In musical notation, a bar (or measure) is a segment of music bounded by vertical lines, known as bar lines (or barlines), usually indicating one or more recurring beats. The length of the bar, measured by the number of note values it contains, is normally indicated by the time signature.

Regular bar lines consist of a thin vertical line extending from the top line to the bottom line of the staff, sometimes also extending between staves in the case of a grand staff or a family of instruments in an orchestral score.

A double bar line (or double bar) consists of two single bar lines drawn close together, separating two sections within a piece, or a bar line followed by a thicker bar line, indicating the end of a piece or movement. Note that double bar refers not to a type of bar (i.e., measure), but to a type of bar line. Typically, a double bar is used when followed by a new key signature, whether or not it marks the beginning of a new section.
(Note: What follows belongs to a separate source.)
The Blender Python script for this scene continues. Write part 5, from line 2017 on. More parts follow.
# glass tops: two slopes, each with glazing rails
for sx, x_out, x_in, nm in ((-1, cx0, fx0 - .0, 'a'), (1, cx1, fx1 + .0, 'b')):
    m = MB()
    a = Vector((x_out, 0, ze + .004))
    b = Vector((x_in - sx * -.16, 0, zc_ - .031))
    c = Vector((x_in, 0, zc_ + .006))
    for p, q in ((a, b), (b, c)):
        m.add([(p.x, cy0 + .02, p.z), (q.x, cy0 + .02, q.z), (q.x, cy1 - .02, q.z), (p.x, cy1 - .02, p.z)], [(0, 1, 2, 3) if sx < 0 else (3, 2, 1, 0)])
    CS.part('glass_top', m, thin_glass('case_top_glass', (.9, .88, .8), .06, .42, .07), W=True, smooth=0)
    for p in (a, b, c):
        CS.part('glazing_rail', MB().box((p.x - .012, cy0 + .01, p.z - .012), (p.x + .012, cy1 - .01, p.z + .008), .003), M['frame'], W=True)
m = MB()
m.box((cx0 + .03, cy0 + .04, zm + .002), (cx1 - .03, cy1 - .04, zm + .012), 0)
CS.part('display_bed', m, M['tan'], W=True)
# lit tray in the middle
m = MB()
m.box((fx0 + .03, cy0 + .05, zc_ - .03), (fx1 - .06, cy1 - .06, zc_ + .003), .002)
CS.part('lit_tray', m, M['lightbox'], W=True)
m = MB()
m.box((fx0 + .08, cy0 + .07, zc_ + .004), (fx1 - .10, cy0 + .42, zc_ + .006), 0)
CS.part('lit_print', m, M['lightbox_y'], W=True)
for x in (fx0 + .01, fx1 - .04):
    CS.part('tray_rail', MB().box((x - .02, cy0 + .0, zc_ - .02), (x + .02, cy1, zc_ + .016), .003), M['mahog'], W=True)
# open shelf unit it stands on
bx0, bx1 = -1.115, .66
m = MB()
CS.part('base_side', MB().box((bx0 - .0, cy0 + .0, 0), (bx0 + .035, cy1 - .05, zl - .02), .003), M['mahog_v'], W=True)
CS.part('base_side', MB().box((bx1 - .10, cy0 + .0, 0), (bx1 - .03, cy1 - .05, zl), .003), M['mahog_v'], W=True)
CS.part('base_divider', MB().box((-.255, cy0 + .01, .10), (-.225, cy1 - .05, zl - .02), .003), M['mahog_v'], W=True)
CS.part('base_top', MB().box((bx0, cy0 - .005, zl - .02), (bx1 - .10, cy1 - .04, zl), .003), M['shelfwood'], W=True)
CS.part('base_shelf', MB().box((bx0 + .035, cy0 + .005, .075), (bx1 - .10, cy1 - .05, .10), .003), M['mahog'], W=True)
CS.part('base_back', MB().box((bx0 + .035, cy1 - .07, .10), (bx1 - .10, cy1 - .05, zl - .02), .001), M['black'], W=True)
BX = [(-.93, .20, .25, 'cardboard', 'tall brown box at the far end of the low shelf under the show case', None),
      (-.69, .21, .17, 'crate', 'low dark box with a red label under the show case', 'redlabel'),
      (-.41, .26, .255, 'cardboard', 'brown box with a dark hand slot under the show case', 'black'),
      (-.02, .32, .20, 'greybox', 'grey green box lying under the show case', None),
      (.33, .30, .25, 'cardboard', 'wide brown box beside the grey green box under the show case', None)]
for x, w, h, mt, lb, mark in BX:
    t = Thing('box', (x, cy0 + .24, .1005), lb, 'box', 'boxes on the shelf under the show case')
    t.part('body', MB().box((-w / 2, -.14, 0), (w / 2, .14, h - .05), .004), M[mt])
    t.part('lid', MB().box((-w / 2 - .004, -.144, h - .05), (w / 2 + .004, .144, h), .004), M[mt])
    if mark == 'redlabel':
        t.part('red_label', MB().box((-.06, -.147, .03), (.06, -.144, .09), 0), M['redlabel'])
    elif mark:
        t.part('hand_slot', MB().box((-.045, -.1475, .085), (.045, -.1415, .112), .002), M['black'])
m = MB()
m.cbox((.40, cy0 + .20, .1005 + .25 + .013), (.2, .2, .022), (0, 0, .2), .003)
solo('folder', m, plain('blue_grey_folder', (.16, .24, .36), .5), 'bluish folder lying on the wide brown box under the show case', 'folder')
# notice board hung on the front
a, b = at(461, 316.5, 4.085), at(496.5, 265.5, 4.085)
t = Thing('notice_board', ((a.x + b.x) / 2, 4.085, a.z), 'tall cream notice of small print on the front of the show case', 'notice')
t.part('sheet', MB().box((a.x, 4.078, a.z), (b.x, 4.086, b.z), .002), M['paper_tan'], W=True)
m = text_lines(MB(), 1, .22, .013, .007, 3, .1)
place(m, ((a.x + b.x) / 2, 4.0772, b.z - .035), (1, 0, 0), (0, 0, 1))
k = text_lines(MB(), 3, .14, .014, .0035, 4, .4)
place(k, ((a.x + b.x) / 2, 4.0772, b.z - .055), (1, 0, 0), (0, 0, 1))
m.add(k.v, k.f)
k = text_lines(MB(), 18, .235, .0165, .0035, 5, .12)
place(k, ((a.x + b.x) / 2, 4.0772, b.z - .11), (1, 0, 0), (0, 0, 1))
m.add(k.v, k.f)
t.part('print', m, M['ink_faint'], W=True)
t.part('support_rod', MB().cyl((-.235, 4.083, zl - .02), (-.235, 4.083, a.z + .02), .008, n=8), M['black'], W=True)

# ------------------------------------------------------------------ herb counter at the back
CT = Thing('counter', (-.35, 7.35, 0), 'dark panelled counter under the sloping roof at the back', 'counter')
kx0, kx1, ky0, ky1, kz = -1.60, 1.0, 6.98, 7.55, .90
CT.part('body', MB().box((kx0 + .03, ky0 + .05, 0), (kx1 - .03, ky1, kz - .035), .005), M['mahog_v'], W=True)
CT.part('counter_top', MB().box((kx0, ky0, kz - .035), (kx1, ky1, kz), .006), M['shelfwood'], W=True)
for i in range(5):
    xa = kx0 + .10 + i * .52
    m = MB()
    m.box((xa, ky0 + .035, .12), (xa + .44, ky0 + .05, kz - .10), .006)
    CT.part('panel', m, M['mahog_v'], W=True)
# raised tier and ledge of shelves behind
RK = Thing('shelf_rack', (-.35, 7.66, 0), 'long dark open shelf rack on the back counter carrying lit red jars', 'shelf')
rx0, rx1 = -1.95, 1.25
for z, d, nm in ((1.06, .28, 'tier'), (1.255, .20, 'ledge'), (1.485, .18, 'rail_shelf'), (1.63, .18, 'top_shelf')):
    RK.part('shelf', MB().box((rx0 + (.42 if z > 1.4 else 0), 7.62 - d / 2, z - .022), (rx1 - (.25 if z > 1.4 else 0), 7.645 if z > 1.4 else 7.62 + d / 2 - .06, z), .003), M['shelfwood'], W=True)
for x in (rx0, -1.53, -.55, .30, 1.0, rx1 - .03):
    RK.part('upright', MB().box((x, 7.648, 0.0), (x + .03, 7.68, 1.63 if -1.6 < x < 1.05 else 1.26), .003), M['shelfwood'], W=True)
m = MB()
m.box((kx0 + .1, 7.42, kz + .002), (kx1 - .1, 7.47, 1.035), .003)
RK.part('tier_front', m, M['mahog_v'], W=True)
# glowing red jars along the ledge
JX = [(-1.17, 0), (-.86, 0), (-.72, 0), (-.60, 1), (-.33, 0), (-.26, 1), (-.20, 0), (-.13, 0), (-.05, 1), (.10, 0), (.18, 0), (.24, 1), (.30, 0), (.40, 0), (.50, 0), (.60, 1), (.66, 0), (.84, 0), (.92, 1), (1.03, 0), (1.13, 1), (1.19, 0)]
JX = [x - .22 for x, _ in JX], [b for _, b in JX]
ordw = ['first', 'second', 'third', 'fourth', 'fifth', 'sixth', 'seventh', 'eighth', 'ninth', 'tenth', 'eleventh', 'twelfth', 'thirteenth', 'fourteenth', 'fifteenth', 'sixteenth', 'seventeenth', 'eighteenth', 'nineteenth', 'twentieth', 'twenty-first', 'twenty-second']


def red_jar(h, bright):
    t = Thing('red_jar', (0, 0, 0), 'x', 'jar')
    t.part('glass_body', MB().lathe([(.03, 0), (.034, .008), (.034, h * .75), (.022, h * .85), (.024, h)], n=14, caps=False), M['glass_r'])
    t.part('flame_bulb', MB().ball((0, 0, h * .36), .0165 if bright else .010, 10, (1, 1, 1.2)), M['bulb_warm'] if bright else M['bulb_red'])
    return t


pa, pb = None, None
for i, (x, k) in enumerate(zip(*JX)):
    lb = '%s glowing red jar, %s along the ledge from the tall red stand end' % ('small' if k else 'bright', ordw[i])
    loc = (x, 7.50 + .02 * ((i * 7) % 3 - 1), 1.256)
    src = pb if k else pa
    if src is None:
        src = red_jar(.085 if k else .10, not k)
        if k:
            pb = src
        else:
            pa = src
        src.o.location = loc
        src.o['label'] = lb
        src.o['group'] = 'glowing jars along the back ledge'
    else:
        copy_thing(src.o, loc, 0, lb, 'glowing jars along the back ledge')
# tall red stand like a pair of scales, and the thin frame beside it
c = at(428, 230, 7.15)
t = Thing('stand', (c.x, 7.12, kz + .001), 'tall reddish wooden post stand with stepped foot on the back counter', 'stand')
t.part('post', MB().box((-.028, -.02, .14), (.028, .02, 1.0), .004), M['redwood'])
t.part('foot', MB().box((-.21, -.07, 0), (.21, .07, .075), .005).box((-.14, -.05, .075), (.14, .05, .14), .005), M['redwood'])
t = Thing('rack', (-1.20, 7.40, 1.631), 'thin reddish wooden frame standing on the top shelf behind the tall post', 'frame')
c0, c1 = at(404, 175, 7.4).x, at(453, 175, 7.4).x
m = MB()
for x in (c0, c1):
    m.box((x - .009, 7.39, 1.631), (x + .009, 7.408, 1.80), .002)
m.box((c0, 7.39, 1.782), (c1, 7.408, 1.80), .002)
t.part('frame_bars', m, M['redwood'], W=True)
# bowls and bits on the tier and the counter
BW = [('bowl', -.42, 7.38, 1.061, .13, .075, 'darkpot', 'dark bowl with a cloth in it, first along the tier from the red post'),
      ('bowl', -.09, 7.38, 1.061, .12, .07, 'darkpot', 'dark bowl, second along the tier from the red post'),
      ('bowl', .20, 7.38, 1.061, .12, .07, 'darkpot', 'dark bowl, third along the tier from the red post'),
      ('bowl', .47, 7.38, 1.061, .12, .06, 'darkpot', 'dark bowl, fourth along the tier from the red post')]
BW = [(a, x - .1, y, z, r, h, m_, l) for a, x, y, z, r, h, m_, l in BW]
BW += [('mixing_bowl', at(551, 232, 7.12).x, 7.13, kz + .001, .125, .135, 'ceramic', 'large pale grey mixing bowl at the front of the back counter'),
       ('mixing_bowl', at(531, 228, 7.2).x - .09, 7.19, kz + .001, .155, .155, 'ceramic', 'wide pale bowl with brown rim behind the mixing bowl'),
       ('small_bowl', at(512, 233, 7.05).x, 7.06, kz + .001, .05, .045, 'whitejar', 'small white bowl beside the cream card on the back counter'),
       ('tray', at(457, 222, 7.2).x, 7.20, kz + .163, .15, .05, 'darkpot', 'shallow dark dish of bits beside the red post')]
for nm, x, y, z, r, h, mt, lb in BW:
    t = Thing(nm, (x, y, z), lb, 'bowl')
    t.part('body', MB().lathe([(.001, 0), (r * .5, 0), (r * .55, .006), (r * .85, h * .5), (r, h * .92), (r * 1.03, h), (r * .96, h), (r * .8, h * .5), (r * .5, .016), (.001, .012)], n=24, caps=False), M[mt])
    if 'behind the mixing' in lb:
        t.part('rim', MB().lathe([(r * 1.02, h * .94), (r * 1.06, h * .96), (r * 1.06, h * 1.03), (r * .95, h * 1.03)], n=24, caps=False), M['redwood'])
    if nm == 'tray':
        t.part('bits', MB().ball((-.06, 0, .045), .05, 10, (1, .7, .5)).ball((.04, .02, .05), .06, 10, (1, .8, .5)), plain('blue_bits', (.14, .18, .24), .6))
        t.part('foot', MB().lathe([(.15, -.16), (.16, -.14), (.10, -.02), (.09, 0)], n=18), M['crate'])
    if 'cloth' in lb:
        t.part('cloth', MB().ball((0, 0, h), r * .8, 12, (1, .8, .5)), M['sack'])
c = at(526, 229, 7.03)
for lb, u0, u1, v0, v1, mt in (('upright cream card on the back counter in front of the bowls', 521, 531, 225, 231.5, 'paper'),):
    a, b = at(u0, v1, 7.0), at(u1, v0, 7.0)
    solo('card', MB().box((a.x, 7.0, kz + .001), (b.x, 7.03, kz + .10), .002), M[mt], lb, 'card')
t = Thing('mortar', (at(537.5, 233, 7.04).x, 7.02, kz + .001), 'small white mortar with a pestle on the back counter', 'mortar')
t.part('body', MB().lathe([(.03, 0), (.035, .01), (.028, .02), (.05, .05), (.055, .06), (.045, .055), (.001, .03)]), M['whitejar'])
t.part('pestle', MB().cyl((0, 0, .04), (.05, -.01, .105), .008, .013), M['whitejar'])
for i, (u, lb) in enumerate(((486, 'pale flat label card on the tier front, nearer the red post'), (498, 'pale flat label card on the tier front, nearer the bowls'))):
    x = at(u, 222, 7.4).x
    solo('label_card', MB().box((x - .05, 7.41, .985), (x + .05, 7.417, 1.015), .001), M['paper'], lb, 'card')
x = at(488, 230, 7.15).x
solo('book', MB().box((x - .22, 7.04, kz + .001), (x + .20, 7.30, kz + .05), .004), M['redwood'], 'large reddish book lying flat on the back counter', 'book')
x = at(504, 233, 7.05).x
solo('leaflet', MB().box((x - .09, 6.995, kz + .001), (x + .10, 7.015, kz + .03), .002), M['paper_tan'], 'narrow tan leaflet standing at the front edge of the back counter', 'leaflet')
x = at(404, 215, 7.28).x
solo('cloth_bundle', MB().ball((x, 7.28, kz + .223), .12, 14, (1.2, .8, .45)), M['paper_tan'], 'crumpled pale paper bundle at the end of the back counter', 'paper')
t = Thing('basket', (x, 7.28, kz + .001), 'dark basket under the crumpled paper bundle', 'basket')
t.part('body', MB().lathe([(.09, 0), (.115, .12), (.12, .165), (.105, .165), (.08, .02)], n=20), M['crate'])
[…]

A repeat sign (or, repeat bar line) looks like the music end, but it has two dots, one above the other, indicating that the section of music that is before is to be repeated. The beginning of the repeated passage can be marked by a begin-repeat sign; if this is absent, the repeat is understood to be from the beginning of the piece or movement. This begin-repeat sign, if appearing at the beginning of a staff, does not act as a bar line because no bar is before it; its only function is to indicate the beginning of the passage to be repeated.

A mensurstrich is a bar line which stretches only between staves of a score, not through each staff; this is a specialized notation used by editors of early music to help orient modern musicians when reading music which was originally written without bar lines.
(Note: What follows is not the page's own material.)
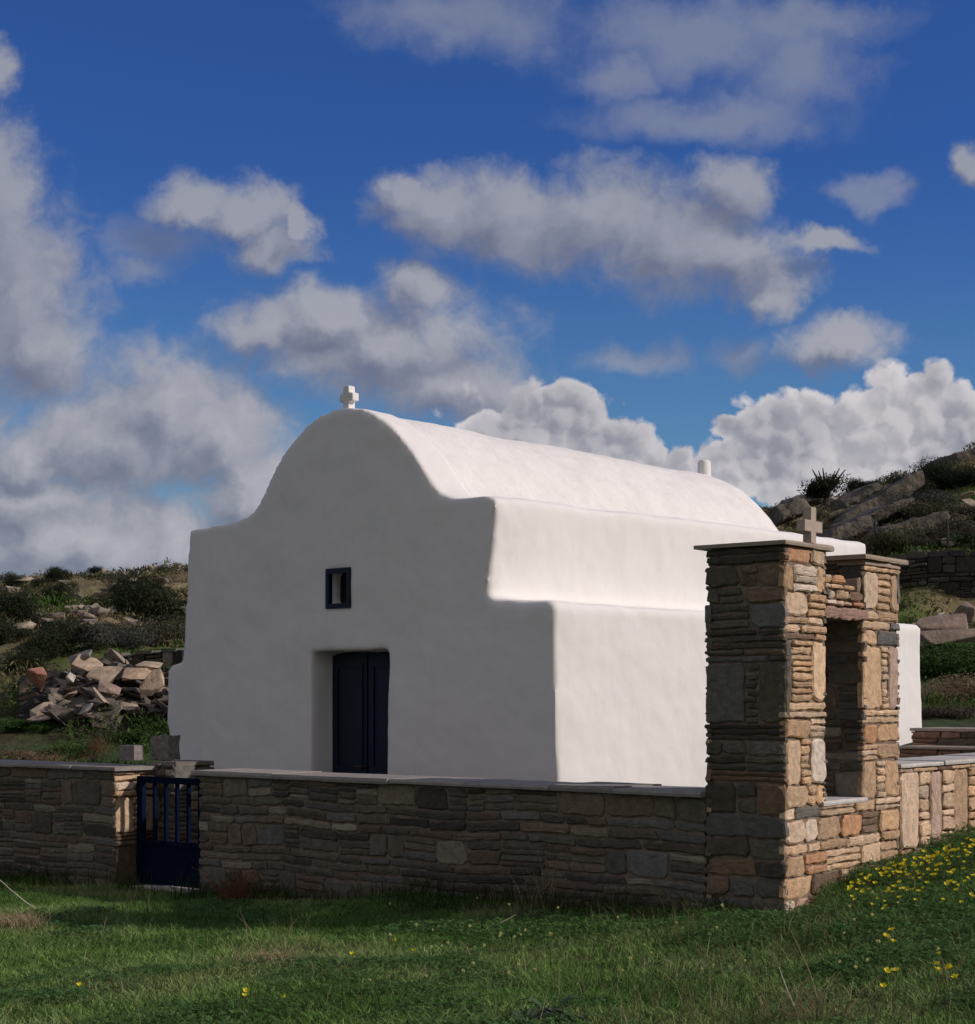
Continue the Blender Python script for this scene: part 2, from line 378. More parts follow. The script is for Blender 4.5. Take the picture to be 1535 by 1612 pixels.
# ------------------------------------------------------------------ chapel
Y0 = 14.07; P0 = Vector((.0391*Y0, Y0, 0)); FA = Vector((-.729, .685, 0)); DA = Vector((.685, .729, 0))
def fp(px, py):
    xt = (px-CX)/F; s = (.0391-xt)*Y0/(.729+.685*xt)
    return s, (HY-py)*(Y0+.685*s)/F
def cw(s, t, z): return P0 + FA*s + DA*t + Vector((0, 0, z))
right = [(880,1300),(877,1200),(874,1100),(871,1000),(871,953),(866,948),(850,948),(820,947),(790,945),(771,942),(766,936),(769,900),(775,860),(779,820),(780,790),(776,781),(760,779),(735,781),(712,783)]
arch = [(695,777),(680,762),(665,737),(650,713),(630,688),(610,667),(590,652),(570,643),(548,640),(525,644),(505,652),(485,667),(465,688),(447,712),(432,738),(420,765),(410,788),(397,806)]
left = [(380,816),(350,824),(320,830),(302,833),(296,839),(295,870),(292,930),(288,990),(285,1038),(279,1042),(266,1045),(262,1052),(261,1100),(263,1160),(268,1210)]
def prism(pts, t0, t1):
    n = len(pts); vs = [cw(s, t0, z) for s, z in pts]+[cw(s, t1, z) for s, z in pts]
    fs = [tuple(range(n)), tuple(range(n, 2*n))[::-1]] + [(i, i+n, (i+1) % n+n, (i+1) % n) for i in range(n)]
    return vs, fs
def bm_obj(parts, name='tmp'):
    bm = bmesh.new()
    for vs, fs in parts:
        b = [bm.verts.new(v) for v in vs]
        for f in fs: bm.faces.new([b[i] for i in f])
    bmesh.ops.recalc_face_normals(bm, faces=bm.faces)
    me = bpy.data.meshes.new(name); bm.to_mesh(me); bm.free()
    o = bpy.data.objects.new(name, me); COL.objects.link(o); return o
def bake(o):
    dg = bpy.context.evaluated_depsgraph_get(); dg.update()
    me = bpy.data.meshes.new_from_object(o.evaluated_get(dg)); o.modifiers.clear(); o.data = me; return o
def plaster(o, voxel, mt, name, parent, cutters=(), disp=.02):
    m = o.modifiers.new('r', 'REMESH'); m.mode = 'VOXEL'; m.voxel_size = voxel; bake(o)
    for c in cutters:
        m = o.modifiers.new('b', 'BOOLEAN'); m.operation = 'DIFFERENCE'; m.object = c; m.solver = 'EXACT'
    if cutters:
        bake(o)
        m = o.modifiers.new('r', 'REMESH'); m.mode = 'VOXEL'; m.voxel_size = voxel
    m = o.modifiers.new('s', 'SMOOTH'); m.iterations = 2; m.factor = .5
    t = bpy.data.textures.new('clouds', 'CLOUDS'); t.noise_scale = 1.3; t.noise_depth = 1
    m = o.modifiers.new('d0', 'DISPLACE'); m.texture = t; m.strength = disp*1.5; m.mid_level = .5; m.texture_coords = 'GLOBAL'
    t = bpy.data.textures.new('clouds', 'CLOUDS'); t.noise_scale = .45; t.noise_depth = 2
    m = o.modifiers.new('d', 'DISPLACE'); m.texture = t; m.strength = disp; m.mid_level = .5; m.texture_coords = 'GLOBAL'
    t = bpy.data.textures.new('clouds', 'CLOUDS'); t.noise_scale = .14; t.noise_depth = 2
    m = o.modifiers.new('d2', 'DISPLACE'); m.texture = t; m.strength = disp*.22; m.mid_level = .5; m.texture_coords = 'GLOBAL'
    bake(o); o.data.polygons.foreach_set('use_smooth', [True]*len(o.data.polygons))
    o.data.materials.clear(); o.data.materials.append(mt)
    loc = parent.location
    o.data.transform(Matrix.Translation(-loc)); o.parent = parent; o.name = name; o.data.name = name
    for c in cutters: bpy.data.objects.remove(c)
    return o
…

Lines extending only partway through the staff are rarely used, sometimes to help orient the reader in very long measures in complex time signatures, or as brief section divisions in Gregorian chant notation.

Some composers use dashed or dotted bar lines; others (including Hugo Distler) have placed bar lines at different places in the different parts to indicate different stress patterns from part to part.

If many consecutive bars contain only rests, they may be replaced by a single bar containing a multirest, as shown. The number above shows the number of bars replaced.